The scene portrays what seems to be a military encampment of one Julian, prince of the Huns. Ursula, whose face appears in the lower left of the detail, is in the process of being martyred for her refusal to marry Julian; hence her justifiable discomfort. There are three tents in the scene, all fairly representative of the time and place ... painted seams and architectural details, guy ropes, etc. What's curious about them is the differences in their valances. The leftmost one, an oval (sometimes called a "marquee"), has no valance at all. The middle one, also an oval, has what at first glance I took to be a valance, until I realized that it follows the split of the open door. This makes it of little value as a weatherstrip, and I've concluded that it's not a proper valance at all but an ornamental detail of the sidewalls ...a faux valance. The third tent, a round one, shows a proper valance (possibly fringed) with the panel of the open door disappearing behind it.
So it looks like we have three different styles of eave treatment represented!
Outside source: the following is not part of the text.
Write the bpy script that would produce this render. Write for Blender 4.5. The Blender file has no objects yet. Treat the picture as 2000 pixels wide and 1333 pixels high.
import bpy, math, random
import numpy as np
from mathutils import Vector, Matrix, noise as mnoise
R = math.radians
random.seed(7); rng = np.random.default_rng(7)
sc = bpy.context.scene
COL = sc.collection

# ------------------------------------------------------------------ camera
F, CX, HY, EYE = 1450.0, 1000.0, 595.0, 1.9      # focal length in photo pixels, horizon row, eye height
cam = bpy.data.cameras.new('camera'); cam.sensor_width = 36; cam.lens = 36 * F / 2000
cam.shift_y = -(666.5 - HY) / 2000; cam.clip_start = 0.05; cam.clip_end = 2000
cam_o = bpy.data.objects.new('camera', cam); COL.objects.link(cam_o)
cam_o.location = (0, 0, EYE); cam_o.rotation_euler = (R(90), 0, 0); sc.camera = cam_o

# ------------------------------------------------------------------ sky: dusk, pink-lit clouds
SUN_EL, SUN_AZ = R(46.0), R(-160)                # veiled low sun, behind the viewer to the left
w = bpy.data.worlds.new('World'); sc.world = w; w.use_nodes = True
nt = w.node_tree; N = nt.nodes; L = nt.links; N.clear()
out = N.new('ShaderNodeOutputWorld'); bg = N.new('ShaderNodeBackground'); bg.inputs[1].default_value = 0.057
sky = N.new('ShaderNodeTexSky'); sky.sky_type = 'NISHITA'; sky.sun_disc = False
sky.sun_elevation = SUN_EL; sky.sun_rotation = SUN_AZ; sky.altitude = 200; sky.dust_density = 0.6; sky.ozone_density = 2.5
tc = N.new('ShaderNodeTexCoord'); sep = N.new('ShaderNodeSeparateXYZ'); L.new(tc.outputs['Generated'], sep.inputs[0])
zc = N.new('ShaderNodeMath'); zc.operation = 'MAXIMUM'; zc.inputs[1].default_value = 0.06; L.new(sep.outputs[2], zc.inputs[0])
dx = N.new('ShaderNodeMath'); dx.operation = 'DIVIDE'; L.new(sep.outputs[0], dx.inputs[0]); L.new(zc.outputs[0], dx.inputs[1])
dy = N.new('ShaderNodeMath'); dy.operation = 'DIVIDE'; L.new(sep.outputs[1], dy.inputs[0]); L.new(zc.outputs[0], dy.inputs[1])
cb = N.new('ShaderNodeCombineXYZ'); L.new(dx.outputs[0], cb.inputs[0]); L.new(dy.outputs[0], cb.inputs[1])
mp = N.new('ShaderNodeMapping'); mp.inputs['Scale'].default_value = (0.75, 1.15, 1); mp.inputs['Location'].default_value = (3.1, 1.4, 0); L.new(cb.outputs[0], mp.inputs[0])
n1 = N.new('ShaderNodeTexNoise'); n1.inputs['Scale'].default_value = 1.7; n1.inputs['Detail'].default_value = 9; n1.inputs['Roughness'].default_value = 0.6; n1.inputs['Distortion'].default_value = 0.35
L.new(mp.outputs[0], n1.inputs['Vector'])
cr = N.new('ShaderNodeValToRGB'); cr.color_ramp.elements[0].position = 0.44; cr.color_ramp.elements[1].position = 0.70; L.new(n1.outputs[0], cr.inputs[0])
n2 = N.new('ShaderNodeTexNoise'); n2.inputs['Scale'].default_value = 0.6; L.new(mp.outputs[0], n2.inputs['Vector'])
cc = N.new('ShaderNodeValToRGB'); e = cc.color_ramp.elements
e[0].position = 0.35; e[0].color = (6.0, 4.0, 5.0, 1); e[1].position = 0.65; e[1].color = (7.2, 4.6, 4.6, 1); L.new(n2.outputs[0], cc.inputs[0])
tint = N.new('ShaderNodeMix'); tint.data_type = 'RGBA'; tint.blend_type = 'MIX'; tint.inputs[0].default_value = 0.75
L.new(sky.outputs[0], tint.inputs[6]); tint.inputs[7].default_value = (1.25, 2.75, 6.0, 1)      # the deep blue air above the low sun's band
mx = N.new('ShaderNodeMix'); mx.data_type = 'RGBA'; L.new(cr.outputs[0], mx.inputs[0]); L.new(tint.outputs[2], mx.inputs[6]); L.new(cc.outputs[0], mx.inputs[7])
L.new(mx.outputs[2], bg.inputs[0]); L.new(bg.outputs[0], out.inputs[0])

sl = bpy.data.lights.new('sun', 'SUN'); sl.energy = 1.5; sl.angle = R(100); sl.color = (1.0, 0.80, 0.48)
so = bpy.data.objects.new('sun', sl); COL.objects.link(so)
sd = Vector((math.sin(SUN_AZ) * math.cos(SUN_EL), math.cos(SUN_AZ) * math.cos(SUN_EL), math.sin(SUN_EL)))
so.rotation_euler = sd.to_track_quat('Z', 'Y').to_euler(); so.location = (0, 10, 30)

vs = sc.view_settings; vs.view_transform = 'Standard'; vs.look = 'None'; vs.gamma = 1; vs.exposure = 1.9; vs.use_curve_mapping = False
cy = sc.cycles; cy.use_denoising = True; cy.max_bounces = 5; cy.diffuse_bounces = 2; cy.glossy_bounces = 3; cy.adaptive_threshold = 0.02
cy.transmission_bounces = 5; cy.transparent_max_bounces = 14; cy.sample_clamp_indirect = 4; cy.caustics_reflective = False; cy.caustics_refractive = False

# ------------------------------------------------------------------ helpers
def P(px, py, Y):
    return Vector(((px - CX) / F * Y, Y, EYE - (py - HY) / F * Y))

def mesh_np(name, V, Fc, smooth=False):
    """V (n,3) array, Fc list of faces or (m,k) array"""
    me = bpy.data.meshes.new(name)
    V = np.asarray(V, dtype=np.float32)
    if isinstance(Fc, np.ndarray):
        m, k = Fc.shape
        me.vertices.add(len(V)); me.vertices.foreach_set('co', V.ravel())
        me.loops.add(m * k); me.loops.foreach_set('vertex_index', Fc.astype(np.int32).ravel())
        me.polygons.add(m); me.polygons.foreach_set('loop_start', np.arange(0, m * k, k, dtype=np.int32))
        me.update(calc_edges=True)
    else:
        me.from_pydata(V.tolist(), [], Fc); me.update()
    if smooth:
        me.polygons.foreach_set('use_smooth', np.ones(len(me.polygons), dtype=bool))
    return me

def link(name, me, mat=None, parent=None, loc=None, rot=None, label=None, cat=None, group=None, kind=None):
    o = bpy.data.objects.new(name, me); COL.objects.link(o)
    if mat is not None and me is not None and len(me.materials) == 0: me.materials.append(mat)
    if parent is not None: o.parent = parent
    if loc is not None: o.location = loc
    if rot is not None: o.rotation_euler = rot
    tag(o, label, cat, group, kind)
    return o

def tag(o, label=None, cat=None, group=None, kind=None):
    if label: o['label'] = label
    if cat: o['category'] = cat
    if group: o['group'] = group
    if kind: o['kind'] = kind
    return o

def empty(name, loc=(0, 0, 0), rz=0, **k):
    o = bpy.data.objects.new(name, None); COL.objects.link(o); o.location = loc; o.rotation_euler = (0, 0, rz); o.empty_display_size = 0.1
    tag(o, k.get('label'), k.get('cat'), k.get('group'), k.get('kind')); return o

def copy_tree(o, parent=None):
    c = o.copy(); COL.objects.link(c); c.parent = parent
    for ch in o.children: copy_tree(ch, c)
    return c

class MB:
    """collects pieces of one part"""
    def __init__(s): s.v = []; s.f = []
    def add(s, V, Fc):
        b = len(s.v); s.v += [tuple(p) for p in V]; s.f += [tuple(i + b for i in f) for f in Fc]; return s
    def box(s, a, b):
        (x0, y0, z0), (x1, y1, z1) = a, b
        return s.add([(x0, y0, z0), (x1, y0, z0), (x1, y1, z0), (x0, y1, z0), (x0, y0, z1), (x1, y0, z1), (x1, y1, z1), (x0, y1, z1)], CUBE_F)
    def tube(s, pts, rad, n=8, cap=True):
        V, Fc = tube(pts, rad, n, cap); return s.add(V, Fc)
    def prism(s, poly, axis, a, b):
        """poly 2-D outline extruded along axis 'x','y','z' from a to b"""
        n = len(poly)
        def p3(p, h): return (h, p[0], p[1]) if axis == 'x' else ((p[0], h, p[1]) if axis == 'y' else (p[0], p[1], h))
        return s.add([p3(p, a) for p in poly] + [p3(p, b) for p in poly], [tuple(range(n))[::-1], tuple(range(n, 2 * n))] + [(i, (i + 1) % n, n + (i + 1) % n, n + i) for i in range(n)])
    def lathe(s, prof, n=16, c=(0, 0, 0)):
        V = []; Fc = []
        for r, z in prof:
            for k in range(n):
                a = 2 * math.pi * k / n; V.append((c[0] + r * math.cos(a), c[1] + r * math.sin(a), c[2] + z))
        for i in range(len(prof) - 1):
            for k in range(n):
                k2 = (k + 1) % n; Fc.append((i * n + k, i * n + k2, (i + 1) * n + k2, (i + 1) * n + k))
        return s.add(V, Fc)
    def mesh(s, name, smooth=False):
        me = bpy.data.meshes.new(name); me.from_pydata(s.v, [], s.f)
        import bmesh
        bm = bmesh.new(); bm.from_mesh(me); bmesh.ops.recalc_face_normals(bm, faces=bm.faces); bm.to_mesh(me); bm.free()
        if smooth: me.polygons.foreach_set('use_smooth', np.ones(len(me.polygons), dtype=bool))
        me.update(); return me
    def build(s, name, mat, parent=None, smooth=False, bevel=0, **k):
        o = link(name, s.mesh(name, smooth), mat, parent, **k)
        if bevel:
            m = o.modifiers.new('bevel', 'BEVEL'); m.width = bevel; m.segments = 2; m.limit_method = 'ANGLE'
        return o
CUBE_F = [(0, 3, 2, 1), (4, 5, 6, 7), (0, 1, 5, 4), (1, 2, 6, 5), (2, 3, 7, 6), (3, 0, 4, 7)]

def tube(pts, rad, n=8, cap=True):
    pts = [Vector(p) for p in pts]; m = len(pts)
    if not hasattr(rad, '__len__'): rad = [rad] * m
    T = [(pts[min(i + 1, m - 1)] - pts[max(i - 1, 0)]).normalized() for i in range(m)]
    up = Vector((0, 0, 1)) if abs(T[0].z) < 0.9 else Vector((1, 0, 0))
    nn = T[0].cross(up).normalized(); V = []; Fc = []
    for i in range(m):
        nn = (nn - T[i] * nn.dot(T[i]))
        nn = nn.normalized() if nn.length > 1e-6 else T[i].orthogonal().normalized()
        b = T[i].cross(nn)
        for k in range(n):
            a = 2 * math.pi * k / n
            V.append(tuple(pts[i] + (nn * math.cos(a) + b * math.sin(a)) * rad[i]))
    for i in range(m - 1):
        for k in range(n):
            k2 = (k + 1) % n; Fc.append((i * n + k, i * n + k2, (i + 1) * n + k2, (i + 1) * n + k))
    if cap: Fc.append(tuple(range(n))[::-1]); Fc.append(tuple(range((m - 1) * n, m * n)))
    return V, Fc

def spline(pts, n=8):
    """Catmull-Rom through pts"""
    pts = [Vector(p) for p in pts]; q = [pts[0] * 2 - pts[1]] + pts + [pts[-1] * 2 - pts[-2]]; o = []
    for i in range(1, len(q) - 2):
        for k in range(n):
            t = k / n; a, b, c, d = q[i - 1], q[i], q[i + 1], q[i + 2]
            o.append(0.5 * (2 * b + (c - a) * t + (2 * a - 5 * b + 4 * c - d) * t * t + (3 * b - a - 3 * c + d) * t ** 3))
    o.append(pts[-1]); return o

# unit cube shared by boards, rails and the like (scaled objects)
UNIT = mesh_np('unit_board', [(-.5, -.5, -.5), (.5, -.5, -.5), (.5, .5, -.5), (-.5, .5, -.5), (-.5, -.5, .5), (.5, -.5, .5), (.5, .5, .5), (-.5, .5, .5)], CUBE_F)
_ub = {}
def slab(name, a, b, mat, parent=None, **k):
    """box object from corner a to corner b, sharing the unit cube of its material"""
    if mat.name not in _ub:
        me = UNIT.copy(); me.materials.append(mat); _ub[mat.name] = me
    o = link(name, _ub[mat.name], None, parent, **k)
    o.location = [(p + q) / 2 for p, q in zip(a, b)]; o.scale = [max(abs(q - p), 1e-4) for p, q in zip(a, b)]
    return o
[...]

I initially wondered if the artist himself had taken liberties with the subject, but his rendering of other details is very exact. Not only does he show the guy ropes, but the precise correlation of the guy rope angles and that of the roof lines persuades me that these particular tents probably used no side poles, relying on the guy rope tension to keep the roof's shape. So it's hard to believe that the same artist blew an obvious detail when he portrayed the valance split on the middle tent.
At the same time, we see in other places on the painting (which I haven't reproduced here) where he has taken definite liberties with the scale of objects and people, following what art historian Frederick Hartt calls "the age-old principle of double scale for people and setting" common in Medieval art. So while we can be fairly confident of Memlinc's rendition of detail, we must not extrapolate from that he got everything right and that everything about the depiction, including the scale, can be trusted.